(What you need to do): Begin with the line that contains "Keep writing the", end with the line that contains "1.0), steel, t)", and extract exactly that stretch of lines.

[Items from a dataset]
* begin *

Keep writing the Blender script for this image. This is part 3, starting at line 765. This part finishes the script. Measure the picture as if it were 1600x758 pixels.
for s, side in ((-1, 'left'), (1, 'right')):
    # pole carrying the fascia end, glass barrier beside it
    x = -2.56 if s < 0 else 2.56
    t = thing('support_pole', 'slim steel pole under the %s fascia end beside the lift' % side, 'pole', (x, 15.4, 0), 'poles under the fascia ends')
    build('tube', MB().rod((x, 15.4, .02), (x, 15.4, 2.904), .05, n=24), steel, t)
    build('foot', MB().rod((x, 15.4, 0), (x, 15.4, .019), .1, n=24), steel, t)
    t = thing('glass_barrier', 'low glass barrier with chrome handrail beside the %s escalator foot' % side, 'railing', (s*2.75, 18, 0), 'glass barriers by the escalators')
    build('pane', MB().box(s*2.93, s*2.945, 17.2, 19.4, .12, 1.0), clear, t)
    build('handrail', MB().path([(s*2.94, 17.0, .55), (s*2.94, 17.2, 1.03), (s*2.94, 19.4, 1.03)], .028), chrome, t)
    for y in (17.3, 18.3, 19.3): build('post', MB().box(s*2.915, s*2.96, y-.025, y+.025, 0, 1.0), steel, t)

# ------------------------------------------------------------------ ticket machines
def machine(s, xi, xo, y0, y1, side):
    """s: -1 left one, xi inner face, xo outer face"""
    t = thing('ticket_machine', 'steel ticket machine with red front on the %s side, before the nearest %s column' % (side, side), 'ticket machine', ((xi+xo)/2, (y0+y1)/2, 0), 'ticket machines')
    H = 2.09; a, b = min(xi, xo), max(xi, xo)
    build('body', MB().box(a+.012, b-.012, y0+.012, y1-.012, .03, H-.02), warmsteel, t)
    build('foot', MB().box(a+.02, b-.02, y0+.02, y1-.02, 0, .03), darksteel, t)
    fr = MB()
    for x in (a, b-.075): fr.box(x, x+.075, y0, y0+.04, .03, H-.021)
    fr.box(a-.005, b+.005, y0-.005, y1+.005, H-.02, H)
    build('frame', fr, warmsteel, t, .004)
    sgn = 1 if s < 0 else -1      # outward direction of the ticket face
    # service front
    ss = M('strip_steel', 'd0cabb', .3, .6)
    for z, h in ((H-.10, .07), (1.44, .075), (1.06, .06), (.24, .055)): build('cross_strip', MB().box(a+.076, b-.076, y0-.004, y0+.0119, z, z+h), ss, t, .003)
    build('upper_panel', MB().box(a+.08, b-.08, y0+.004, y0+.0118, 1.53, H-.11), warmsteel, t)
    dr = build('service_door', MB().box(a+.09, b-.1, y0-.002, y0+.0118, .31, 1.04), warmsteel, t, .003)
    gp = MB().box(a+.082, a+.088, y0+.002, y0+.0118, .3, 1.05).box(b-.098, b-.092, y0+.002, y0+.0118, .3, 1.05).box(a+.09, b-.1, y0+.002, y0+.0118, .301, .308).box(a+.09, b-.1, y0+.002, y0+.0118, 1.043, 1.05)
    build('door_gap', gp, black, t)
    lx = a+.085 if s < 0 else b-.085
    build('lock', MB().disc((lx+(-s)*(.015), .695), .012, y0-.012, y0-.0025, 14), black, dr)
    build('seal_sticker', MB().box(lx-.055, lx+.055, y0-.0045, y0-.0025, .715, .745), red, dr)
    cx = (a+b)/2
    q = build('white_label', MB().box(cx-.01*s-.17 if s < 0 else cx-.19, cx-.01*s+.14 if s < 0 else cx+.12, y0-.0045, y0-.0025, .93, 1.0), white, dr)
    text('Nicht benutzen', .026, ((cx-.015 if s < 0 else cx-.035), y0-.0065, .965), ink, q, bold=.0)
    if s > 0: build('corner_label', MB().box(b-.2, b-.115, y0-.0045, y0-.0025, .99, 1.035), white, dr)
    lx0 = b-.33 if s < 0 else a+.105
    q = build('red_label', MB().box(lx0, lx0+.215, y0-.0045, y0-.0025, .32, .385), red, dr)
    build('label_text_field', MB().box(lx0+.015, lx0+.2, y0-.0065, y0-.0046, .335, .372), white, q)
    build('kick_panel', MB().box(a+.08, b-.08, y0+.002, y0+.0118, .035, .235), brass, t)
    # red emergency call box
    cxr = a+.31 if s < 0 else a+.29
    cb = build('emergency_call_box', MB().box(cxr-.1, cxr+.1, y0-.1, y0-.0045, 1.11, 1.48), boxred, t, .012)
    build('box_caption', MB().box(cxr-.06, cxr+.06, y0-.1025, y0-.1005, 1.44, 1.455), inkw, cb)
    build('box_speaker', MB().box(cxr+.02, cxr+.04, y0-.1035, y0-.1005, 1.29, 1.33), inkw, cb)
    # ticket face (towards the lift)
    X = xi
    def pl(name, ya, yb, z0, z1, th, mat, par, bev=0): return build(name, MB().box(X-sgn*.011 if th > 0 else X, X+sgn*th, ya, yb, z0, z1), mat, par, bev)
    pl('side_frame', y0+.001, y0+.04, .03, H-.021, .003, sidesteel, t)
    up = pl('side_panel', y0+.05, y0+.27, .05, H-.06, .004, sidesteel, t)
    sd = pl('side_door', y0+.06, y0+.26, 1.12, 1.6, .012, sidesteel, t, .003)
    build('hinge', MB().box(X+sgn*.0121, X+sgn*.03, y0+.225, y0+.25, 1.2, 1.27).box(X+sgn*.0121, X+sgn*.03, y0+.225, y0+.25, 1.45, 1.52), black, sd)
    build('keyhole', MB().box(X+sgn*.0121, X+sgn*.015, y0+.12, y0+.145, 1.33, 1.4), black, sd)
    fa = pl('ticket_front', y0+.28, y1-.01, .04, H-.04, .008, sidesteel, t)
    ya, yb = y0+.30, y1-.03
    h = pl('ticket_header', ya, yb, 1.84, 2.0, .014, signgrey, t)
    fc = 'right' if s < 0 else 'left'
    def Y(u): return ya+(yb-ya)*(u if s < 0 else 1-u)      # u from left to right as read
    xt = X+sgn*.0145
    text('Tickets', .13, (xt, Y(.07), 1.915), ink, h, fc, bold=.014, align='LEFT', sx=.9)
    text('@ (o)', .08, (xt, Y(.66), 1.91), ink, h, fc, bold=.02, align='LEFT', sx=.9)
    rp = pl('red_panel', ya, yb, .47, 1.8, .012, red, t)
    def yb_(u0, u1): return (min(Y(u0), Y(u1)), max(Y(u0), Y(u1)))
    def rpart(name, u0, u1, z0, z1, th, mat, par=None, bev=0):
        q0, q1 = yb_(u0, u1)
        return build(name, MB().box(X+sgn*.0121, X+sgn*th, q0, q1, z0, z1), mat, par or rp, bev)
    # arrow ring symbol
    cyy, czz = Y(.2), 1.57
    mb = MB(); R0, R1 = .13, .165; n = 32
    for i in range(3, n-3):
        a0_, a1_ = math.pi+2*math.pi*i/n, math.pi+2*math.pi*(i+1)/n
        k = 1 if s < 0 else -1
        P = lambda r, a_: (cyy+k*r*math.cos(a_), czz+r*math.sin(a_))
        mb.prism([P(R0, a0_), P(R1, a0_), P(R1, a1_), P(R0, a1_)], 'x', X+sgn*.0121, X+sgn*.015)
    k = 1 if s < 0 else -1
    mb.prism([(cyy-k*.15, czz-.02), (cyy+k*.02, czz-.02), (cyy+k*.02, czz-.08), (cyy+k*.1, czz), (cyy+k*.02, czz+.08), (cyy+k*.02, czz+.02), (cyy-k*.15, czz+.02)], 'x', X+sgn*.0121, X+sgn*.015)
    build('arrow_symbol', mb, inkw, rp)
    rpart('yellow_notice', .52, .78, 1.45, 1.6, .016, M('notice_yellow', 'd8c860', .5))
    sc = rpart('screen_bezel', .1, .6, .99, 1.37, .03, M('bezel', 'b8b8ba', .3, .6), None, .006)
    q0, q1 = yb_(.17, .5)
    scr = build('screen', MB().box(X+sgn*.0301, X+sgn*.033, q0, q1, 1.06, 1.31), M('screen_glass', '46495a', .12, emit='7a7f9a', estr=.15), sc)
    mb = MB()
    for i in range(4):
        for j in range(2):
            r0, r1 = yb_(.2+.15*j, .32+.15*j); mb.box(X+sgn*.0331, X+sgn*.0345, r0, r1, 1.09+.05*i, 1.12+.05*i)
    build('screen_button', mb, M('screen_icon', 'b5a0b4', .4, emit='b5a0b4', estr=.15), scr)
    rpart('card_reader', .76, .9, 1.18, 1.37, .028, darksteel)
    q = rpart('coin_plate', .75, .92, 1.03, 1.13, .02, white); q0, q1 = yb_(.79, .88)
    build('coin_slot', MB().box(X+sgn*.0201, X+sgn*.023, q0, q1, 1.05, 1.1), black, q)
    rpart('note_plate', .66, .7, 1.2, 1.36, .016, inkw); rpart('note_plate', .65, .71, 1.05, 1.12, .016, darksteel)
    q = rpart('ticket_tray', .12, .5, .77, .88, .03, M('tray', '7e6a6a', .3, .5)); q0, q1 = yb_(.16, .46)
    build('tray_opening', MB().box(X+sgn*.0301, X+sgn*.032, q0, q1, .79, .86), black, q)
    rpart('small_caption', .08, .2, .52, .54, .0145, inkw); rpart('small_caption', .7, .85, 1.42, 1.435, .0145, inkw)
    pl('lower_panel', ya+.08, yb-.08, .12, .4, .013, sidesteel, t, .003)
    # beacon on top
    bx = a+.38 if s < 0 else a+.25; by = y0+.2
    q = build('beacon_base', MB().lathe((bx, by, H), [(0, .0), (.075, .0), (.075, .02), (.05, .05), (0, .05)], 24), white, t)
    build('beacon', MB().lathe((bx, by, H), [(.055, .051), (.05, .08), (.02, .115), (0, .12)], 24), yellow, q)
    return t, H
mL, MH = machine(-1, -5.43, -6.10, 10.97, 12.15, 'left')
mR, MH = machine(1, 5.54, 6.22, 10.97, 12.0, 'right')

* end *
* begin *

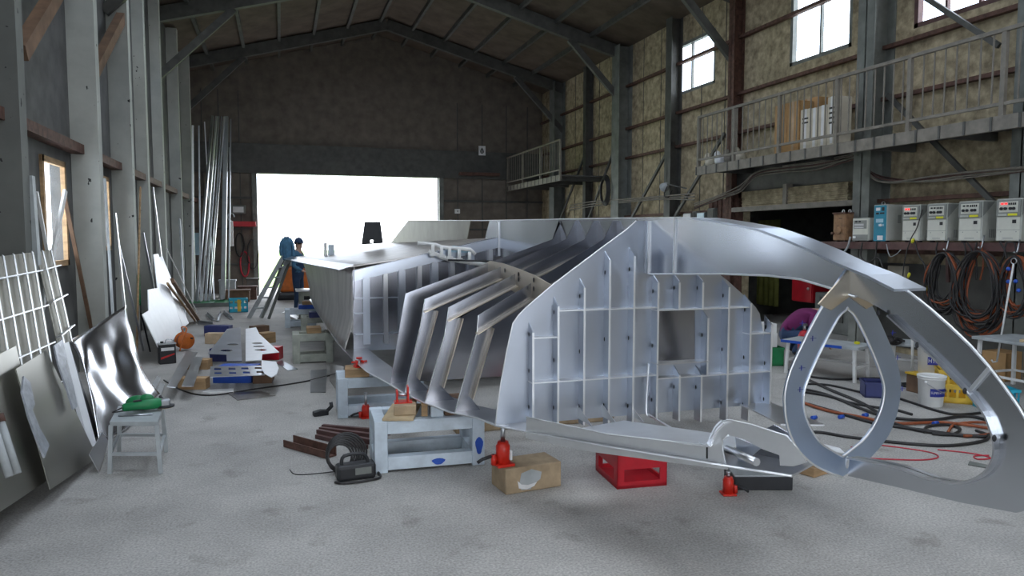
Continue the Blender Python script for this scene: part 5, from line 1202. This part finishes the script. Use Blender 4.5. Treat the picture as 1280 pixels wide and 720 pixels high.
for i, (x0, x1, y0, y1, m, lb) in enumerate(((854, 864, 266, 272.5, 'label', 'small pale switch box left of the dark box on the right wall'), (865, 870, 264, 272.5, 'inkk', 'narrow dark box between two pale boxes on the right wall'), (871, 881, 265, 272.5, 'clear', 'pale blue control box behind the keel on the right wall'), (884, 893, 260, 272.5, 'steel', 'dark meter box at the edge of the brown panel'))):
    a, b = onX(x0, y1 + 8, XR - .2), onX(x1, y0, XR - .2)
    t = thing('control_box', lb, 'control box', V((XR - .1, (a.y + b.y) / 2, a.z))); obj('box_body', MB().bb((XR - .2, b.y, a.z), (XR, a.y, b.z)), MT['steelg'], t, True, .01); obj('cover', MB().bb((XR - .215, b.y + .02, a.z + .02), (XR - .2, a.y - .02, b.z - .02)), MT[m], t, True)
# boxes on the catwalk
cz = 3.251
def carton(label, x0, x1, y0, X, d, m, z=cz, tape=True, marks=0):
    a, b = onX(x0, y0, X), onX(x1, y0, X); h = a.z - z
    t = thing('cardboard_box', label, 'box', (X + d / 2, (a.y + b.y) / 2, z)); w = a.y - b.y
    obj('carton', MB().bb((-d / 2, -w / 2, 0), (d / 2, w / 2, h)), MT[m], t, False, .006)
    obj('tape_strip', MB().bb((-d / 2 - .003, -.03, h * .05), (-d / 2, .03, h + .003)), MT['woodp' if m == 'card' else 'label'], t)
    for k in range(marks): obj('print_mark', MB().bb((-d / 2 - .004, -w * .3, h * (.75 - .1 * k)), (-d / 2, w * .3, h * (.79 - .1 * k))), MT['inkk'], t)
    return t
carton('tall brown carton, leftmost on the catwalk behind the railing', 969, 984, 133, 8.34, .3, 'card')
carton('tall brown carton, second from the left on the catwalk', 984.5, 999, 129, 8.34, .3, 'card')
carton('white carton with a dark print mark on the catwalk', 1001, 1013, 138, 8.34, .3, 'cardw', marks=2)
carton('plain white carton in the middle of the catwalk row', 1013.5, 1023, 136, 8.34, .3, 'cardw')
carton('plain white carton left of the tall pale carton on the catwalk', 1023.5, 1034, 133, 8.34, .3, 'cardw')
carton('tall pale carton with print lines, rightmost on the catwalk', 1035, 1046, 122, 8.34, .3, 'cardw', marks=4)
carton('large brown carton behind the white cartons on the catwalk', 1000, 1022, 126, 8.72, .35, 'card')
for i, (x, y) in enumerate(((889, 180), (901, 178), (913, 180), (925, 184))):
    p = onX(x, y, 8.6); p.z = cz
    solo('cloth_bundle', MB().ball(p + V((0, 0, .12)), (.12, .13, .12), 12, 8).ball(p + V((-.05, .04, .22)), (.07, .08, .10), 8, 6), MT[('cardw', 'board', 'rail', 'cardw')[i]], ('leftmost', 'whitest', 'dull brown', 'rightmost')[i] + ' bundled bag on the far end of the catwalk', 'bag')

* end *
* begin *

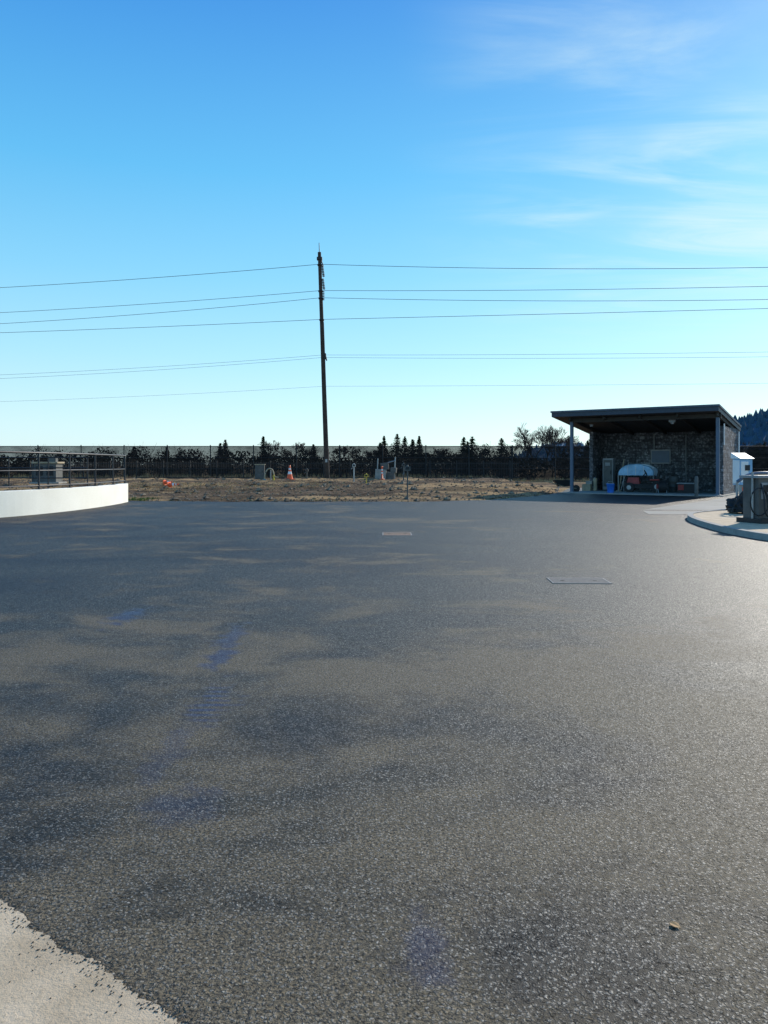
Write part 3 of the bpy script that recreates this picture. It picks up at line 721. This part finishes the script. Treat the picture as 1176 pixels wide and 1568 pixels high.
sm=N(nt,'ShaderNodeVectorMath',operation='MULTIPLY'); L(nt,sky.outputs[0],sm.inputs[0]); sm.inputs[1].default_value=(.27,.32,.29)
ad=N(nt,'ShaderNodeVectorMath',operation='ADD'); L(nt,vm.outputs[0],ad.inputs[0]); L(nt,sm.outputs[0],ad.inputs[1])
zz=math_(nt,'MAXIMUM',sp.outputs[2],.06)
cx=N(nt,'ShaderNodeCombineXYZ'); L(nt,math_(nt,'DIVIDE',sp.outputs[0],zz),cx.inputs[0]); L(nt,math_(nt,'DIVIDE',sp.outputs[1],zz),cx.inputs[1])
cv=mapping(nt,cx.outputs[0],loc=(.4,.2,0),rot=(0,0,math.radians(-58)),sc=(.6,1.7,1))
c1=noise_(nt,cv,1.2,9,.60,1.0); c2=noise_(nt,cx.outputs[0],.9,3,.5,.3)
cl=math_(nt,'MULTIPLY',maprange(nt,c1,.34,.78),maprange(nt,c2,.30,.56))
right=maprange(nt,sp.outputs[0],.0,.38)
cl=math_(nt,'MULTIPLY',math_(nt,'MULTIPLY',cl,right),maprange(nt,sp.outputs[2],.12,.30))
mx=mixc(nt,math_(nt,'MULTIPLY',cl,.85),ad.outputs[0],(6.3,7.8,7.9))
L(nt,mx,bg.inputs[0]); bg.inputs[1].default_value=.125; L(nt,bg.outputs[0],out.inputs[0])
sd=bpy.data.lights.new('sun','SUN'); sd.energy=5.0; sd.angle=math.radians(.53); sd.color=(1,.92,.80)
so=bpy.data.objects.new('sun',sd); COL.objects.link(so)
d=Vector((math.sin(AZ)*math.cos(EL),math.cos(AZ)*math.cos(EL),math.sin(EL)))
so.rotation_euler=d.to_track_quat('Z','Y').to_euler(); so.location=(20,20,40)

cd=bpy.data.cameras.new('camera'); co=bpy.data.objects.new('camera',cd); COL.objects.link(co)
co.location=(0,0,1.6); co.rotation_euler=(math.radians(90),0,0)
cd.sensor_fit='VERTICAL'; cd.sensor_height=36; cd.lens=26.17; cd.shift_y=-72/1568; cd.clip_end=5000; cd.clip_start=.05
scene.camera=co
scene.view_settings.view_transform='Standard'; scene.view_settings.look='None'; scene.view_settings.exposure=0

* end *

(The result):
Keep writing the Blender script for this image. This is part 3, starting at line 765. This part finishes the script. Measure the picture as if it were 1600x758 pixels.
for s, side in ((-1, 'left'), (1, 'right')):
    # pole carrying the fascia end, glass barrier beside it
    x = -2.56 if s < 0 else 2.56
    t = thing('support_pole', 'slim steel pole under the %s fascia end beside the lift' % side, 'pole', (x, 15.4, 0), 'poles under the fascia ends')
    build('tube', MB().rod((x, 15.4, .02), (x, 15.4, 2.904), .05, n=24), steel, t)
    build('foot', MB().rod((x, 15.4, 0), (x, 15.4, .019), .1, n=24), steel, t)
    t = thing('glass_barrier', 'low glass barrier with chrome handrail beside the %s escalator foot' % side, 'railing', (s*2.75, 18, 0), 'glass barriers by the escalators')
    build('pane', MB().box(s*2.93, s*2.945, 17.2, 19.4, .12, 1.0), clear, t)
    build('handrail', MB().path([(s*2.94, 17.0, .55), (s*2.94, 17.2, 1.03), (s*2.94, 19.4, 1.03)], .028), chrome, t)
    for y in (17.3, 18.3, 19.3): build('post', MB().box(s*2.915, s*2.96, y-.025, y+.025, 0, 1.0), steel, t)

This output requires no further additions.